- **STATED TASK**:
Write out the listing below in full and exactly, leaving out every picture.

## Start

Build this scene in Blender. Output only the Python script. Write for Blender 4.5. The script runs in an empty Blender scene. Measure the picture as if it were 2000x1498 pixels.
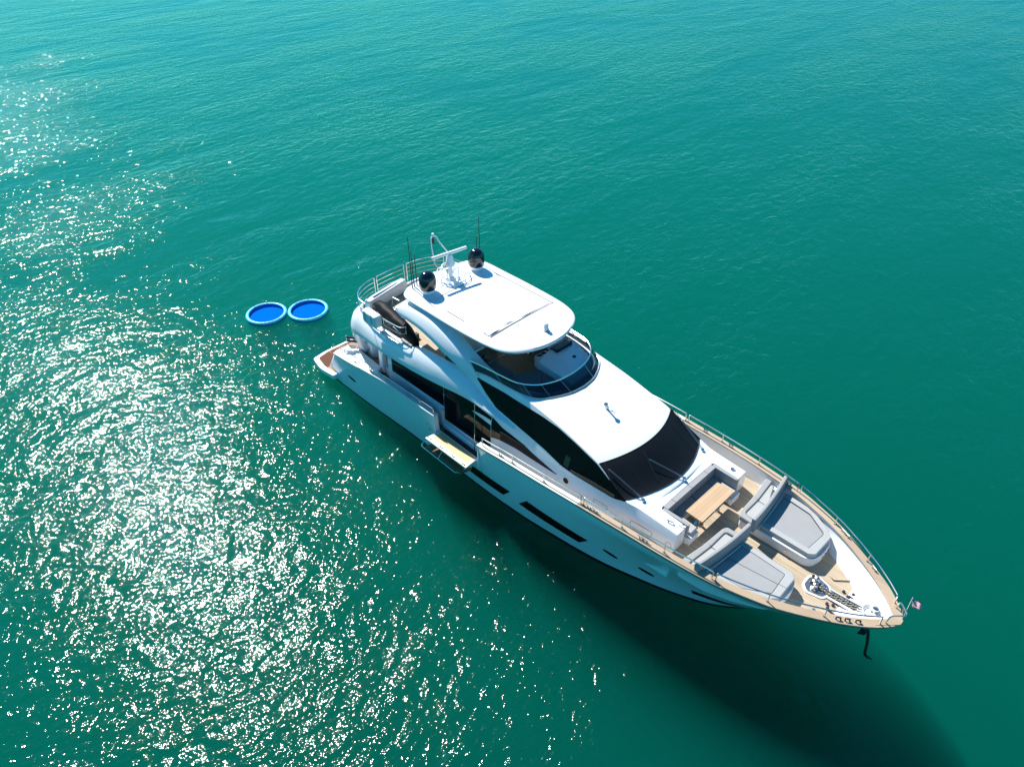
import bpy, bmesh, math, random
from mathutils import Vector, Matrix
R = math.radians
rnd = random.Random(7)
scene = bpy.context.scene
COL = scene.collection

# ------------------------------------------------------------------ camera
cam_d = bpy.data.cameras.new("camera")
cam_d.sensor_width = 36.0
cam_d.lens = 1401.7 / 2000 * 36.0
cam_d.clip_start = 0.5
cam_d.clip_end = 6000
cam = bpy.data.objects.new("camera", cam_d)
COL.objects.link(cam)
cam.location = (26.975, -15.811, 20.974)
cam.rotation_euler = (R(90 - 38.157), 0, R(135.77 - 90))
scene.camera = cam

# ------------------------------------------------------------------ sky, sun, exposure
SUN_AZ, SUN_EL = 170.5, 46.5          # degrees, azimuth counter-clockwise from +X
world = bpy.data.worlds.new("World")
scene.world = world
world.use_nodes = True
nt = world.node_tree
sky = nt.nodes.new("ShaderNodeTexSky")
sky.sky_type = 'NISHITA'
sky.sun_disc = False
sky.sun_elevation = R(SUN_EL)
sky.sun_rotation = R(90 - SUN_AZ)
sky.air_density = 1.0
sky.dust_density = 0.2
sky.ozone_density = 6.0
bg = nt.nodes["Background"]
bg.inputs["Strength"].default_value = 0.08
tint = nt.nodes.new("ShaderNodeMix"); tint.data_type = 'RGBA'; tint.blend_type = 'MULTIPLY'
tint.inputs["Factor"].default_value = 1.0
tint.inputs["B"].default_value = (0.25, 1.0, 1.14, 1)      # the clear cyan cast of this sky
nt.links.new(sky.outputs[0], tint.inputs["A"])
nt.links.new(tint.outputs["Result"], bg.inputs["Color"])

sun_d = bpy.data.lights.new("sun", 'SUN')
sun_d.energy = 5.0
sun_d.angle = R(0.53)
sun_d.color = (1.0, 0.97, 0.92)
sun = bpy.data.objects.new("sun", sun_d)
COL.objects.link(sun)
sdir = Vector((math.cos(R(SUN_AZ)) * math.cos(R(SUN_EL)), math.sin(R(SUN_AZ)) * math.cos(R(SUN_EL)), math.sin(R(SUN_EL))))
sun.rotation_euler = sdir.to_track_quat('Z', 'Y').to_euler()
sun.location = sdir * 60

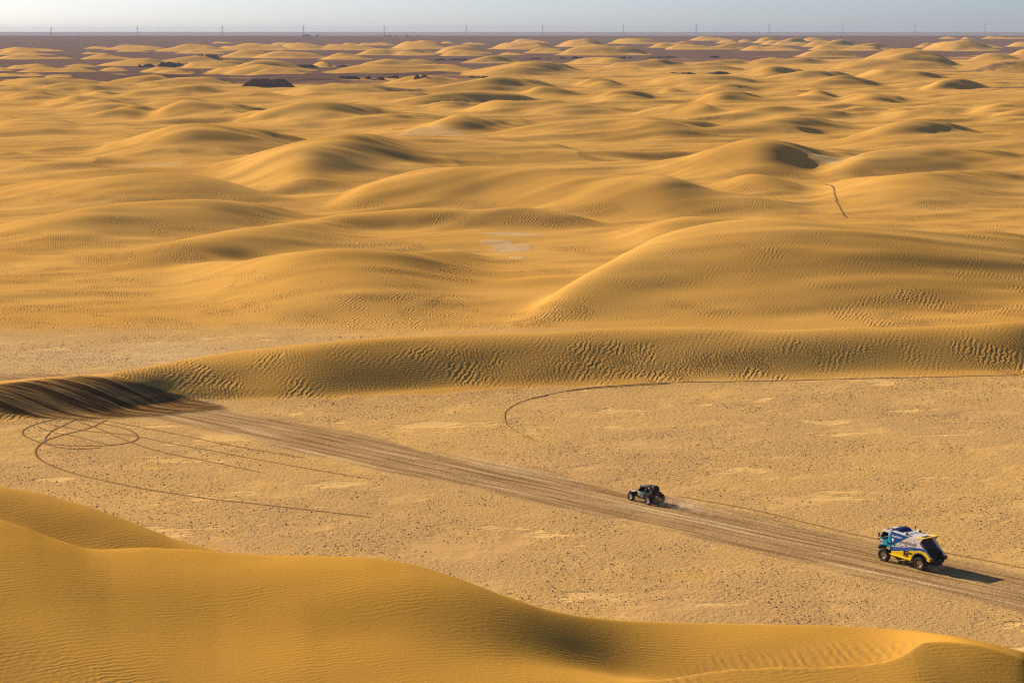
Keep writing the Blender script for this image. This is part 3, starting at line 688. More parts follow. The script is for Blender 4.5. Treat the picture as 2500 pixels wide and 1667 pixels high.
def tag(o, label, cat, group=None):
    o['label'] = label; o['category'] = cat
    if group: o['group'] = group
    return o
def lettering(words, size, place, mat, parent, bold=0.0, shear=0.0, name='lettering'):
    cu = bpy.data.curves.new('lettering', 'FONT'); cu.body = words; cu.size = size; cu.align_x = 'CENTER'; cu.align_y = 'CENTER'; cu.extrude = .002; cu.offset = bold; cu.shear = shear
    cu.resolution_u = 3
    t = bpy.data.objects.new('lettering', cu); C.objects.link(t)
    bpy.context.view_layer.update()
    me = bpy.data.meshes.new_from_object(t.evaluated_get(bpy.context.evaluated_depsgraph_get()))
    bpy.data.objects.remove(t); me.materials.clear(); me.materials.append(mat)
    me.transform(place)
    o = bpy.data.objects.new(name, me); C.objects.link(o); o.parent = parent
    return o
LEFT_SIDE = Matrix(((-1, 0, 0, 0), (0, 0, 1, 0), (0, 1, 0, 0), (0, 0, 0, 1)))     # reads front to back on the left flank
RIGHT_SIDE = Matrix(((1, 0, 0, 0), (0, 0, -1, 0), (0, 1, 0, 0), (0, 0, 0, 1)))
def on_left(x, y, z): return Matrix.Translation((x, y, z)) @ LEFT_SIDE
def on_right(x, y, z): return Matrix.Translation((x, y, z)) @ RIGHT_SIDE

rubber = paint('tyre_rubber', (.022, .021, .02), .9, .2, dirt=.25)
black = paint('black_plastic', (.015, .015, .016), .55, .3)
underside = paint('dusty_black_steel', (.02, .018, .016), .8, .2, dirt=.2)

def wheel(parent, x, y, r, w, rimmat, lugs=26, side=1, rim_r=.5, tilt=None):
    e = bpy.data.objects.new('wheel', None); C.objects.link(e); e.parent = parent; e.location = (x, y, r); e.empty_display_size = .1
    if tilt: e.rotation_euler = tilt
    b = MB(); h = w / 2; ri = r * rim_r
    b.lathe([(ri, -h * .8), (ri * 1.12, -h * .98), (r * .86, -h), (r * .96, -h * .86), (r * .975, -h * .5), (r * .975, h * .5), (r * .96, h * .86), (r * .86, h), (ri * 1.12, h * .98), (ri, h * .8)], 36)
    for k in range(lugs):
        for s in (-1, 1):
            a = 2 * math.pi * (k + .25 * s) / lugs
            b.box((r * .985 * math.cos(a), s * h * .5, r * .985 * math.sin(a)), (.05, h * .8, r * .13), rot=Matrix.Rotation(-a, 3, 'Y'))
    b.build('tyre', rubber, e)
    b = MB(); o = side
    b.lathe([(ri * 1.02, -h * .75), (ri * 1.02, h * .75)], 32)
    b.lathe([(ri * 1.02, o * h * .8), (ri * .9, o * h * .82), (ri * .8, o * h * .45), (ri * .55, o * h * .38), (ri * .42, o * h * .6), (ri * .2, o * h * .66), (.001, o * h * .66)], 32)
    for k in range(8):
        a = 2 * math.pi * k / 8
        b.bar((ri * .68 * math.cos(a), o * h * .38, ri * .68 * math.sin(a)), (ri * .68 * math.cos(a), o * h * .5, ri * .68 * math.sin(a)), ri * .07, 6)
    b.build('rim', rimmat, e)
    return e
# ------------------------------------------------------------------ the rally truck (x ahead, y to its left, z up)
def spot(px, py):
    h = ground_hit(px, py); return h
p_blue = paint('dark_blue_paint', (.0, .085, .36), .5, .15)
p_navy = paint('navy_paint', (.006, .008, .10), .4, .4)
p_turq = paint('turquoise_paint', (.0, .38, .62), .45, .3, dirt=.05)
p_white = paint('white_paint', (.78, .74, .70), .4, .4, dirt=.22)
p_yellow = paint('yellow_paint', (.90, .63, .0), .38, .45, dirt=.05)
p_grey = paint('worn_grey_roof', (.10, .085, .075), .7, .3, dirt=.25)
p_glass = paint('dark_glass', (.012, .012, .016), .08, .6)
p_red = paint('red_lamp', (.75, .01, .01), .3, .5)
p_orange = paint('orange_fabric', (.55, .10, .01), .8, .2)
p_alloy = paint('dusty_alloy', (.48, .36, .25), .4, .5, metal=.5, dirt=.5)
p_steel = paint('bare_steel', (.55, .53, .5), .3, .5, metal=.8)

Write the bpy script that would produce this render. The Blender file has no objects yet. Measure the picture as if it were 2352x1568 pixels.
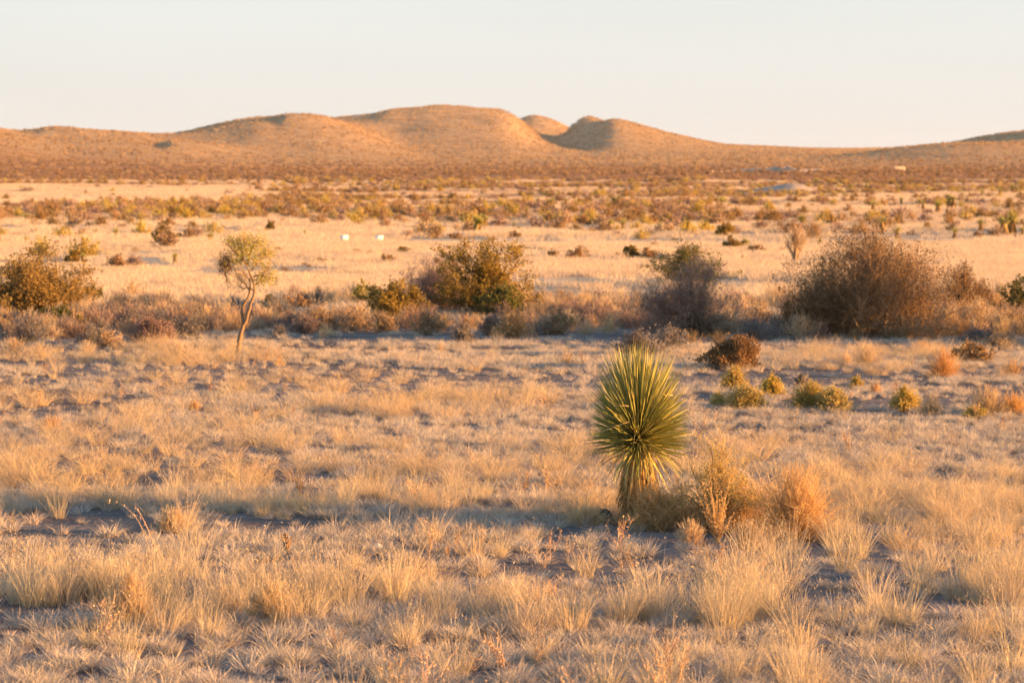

## End

- **ANSWER TO THE PROBLEM**:
Build this scene in Blender. Output only the Python script. Write for Blender 4.5. The script runs in an empty Blender scene. Measure the picture as if it were 2000x1498 pixels.
import bpy, bmesh, math, random
from mathutils import Vector, Matrix
R = math.radians
rnd = random.Random(7)
scene = bpy.context.scene
COL = scene.collection

# ------------------------------------------------------------------ camera
cam_d = bpy.data.cameras.new("camera")
cam_d.sensor_width = 36.0
cam_d.lens = 1401.7 / 2000 * 36.0
cam_d.clip_start = 0.5
cam_d.clip_end = 6000
cam = bpy.data.objects.new("camera", cam_d)
COL.objects.link(cam)
cam.location = (26.975, -15.811, 20.974)
cam.rotation_euler = (R(90 - 38.157), 0, R(135.77 - 90))
scene.camera = cam

# ------------------------------------------------------------------ sky, sun, exposure
SUN_AZ, SUN_EL = 170.5, 46.5          # degrees, azimuth counter-clockwise from +X
world = bpy.data.worlds.new("World")
scene.world = world
world.use_nodes = True
nt = world.node_tree
sky = nt.nodes.new("ShaderNodeTexSky")
sky.sky_type = 'NISHITA'
sky.sun_disc = False
sky.sun_elevation = R(SUN_EL)
sky.sun_rotation = R(90 - SUN_AZ)
sky.air_density = 1.0
sky.dust_density = 0.2
sky.ozone_density = 6.0
bg = nt.nodes["Background"]
bg.inputs["Strength"].default_value = 0.08
tint = nt.nodes.new("ShaderNodeMix"); tint.data_type = 'RGBA'; tint.blend_type = 'MULTIPLY'
tint.inputs["Factor"].default_value = 1.0
tint.inputs["B"].default_value = (0.25, 1.0, 1.14, 1)      # the clear cyan cast of this sky
nt.links.new(sky.outputs[0], tint.inputs["A"])
nt.links.new(tint.outputs["Result"], bg.inputs["Color"])

sun_d = bpy.data.lights.new("sun", 'SUN')
sun_d.energy = 5.0
sun_d.angle = R(0.53)
sun_d.color = (1.0, 0.97, 0.92)
sun = bpy.data.objects.new("sun", sun_d)
COL.objects.link(sun)
sdir = Vector((math.cos(R(SUN_AZ)) * math.cos(R(SUN_EL)), math.sin(R(SUN_AZ)) * math.cos(R(SUN_EL)), math.sin(R(SUN_EL))))
sun.rotation_euler = sdir.to_track_quat('Z', 'Y').to_euler()
sun.location = sdir * 60

Keep writing the Blender script for this image. This is part 3, starting at line 688. More parts follow. The script is for Blender 4.5. Treat the picture as 2500 pixels wide and 1667 pixels high.
def tag(o, label, cat, group=None):
    o['label'] = label; o['category'] = cat
    if group: o['group'] = group
    return o
def lettering(words, size, place, mat, parent, bold=0.0, shear=0.0, name='lettering'):
    cu = bpy.data.curves.new('lettering', 'FONT'); cu.body = words; cu.size = size; cu.align_x = 'CENTER'; cu.align_y = 'CENTER'; cu.extrude = .002; cu.offset = bold; cu.shear = shear
    cu.resolution_u = 3
    t = bpy.data.objects.new('lettering', cu); C.objects.link(t)
    bpy.context.view_layer.update()
    me = bpy.data.meshes.new_from_object(t.evaluated_get(bpy.context.evaluated_depsgraph_get()))
    bpy.data.objects.remove(t); me.materials.clear(); me.materials.append(mat)
    me.transform(place)
    o = bpy.data.objects.new(name, me); C.objects.link(o); o.parent = parent
    return o
LEFT_SIDE = Matrix(((-1, 0, 0, 0), (0, 0, 1, 0), (0, 1, 0, 0), (0, 0, 0, 1)))     # reads front to back on the left flank
RIGHT_SIDE = Matrix(((1, 0, 0, 0), (0, 0, -1, 0), (0, 1, 0, 0), (0, 0, 0, 1)))
def on_left(x, y, z): return Matrix.Translation((x, y, z)) @ LEFT_SIDE
def on_right(x, y, z): return Matrix.Translation((x, y, z)) @ RIGHT_SIDE

rubber = paint('tyre_rubber', (.022, .021, .02), .9, .2, dirt=.25)
black = paint('black_plastic', (.015, .015, .016), .55, .3)
underside = paint('dusty_black_steel', (.02, .018, .016), .8, .2, dirt=.2)

def wheel(parent, x, y, r, w, rimmat, lugs=26, side=1, rim_r=.5, tilt=None):
    e = bpy.data.objects.new('wheel', None); C.objects.link(e); e.parent = parent; e.location = (x, y, r); e.empty_display_size = .1
    if tilt: e.rotation_euler = tilt
    b = MB(); h = w / 2; ri = r * rim_r
    b.lathe([(ri, -h * .8), (ri * 1.12, -h * .98), (r * .86, -h), (r * .96, -h * .86), (r * .975, -h * .5), (r * .975, h * .5), (r * .96, h * .86), (r * .86, h), (ri * 1.12, h * .98), (ri, h * .8)], 36)
    for k in range(lugs):
        for s in (-1, 1):
            a = 2 * math.pi * (k + .25 * s) / lugs
            b.box((r * .985 * math.cos(a), s * h * .5, r * .985 * math.sin(a)), (.05, h * .8, r * .13), rot=Matrix.Rotation(-a, 3, 'Y'))
    b.build('tyre', rubber, e)
    b = MB(); o = side
    b.lathe([(ri * 1.02, -h * .75), (ri * 1.02, h * .75)], 32)
    b.lathe([(ri * 1.02, o * h * .8), (ri * .9, o * h * .82), (ri * .8, o * h * .45), (ri * .55, o * h * .38), (ri * .42, o * h * .6), (ri * .2, o * h * .66), (.001, o * h * .66)], 32)
    for k in range(8):
        a = 2 * math.pi * k / 8
        b.bar((ri * .68 * math.cos(a), o * h * .38, ri * .68 * math.sin(a)), (ri * .68 * math.cos(a), o * h * .5, ri * .68 * math.sin(a)), ri * .07, 6)
    b.build('rim', rimmat, e)
    return e
# ------------------------------------------------------------------ the rally truck (x ahead, y to its left, z up)
def spot(px, py):
    h = ground_hit(px, py); return h
p_blue = paint('dark_blue_paint', (.0, .085, .36), .5, .15)
p_navy = paint('navy_paint', (.006, .008, .10), .4, .4)
p_turq = paint('turquoise_paint', (.0, .38, .62), .45, .3, dirt=.05)
p_white = paint('white_paint', (.78, .74, .70), .4, .4, dirt=.22)
p_yellow = paint('yellow_paint', (.90, .63, .0), .38, .45, dirt=.05)
p_grey = paint('worn_grey_roof', (.10, .085, .075), .7, .3, dirt=.25)
p_glass = paint('dark_glass', (.012, .012, .016), .08, .6)
p_red = paint('red_lamp', (.75, .01, .01), .3, .5)
p_orange = paint('orange_fabric', (.55, .10, .01), .8, .2)
p_alloy = paint('dusty_alloy', (.48, .36, .25), .4, .5, metal=.5, dirt=.5)
p_steel = paint('bare_steel', (.55, .53, .5), .3, .5, metal=.8)

Write the bpy script that would produce this render. The Blender file has no objects yet. Measure the picture as if it were 2352x1568 pixels.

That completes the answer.